The secret to a successful and collaborative team isn’t about shared behaviours, personalities or attitudes, but instead creating an environment in which enabling conditions are the norm. Based on J. Richard Hackman’s pioneering work, we’ve served up the four most integral conditions for successful teams.

The 4 D’s of Teams

Diverse, Dispersed, Digital, and Dynamic. The four D’s of the current state of most teams in 2021. Teams such as these already have an advantage over teams of the past. Having a tem consisting of a mix of local and cosmopolitan members brings a blend of technical knowledge and skills across many different situations, whilst the locals bring ideas and insight relevant to a specific area’s culture & identity.

Supportive context

An appropriate support network is essential for a thriving team. This must include a reward system for when a team is performing well, or overachieving, as well as for identifying when and why performance levels are not where they should be. This doesn’t necessarily mean that support can only come from a team’s manager, colleagues need to be encouraged to support each other. Creating a culture of transparency within a team will allow its members to empathise with the challenges that each other face and foster a shared support network to work together.

Shared mindset

Diverse and distant teams, especially those who mainly communicate by digital means, do run the risk of developing an “us vs them” mentality and incomplete information. The answer is to develop a shared mindset within the team and this can be done by leadership curating a common identity and shared understanding. Historically, teams consisted of homogeneous face to face members with similar mindsets.
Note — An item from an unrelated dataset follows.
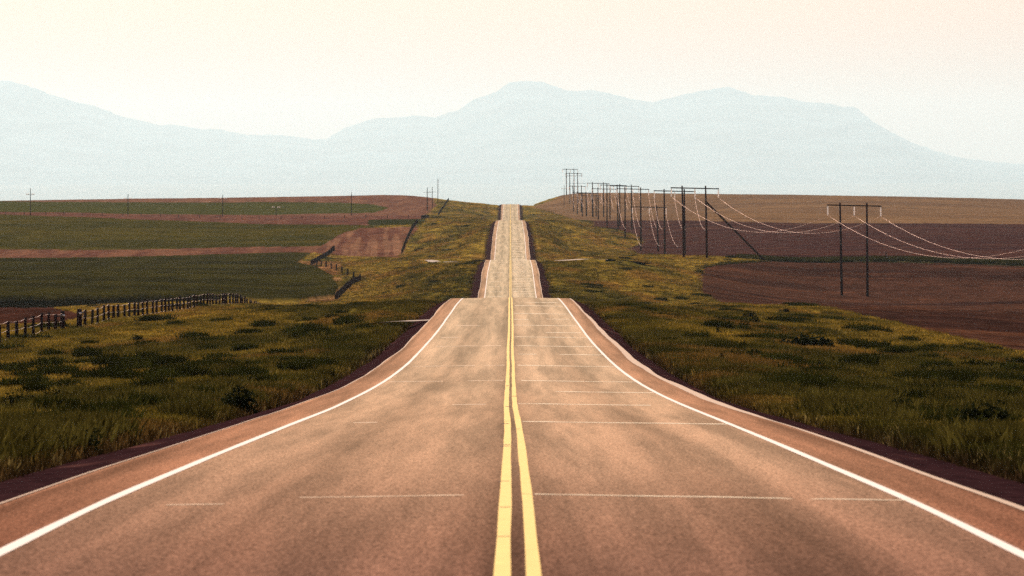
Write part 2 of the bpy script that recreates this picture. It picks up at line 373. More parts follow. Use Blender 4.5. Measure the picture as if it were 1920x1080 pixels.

But the complexity of 4-D teams means that groups often think of themselves as individuals or small subgroups within a team. Leadership must invest time in ensuring all subgroups feel their contributions are valued when working toward a common goal. Another solution can be regular informal get-togethers, this can be done virtually and teams can be encouraged to discuss anything from work to their latest Netflix binge – keep it fun and snappy at no more than 20 minutes!

Evaluating Your Team

How will you know if your team is performing well? Or that your efforts to improve them are having an impact? Hackman suggests that measuring your team on output, collaborative ability, and members’ individual development to be the most effective measuring stick. We think consistent light-touch monitoring for keeping the ship steady, with a deeper investigation should problems arise. Every few months you may want to rate your team on the above criteria. If you need to look deeper into an underperforming team, block off some time to engage with team members in open and safe space conversations about the challenges they face during their workday.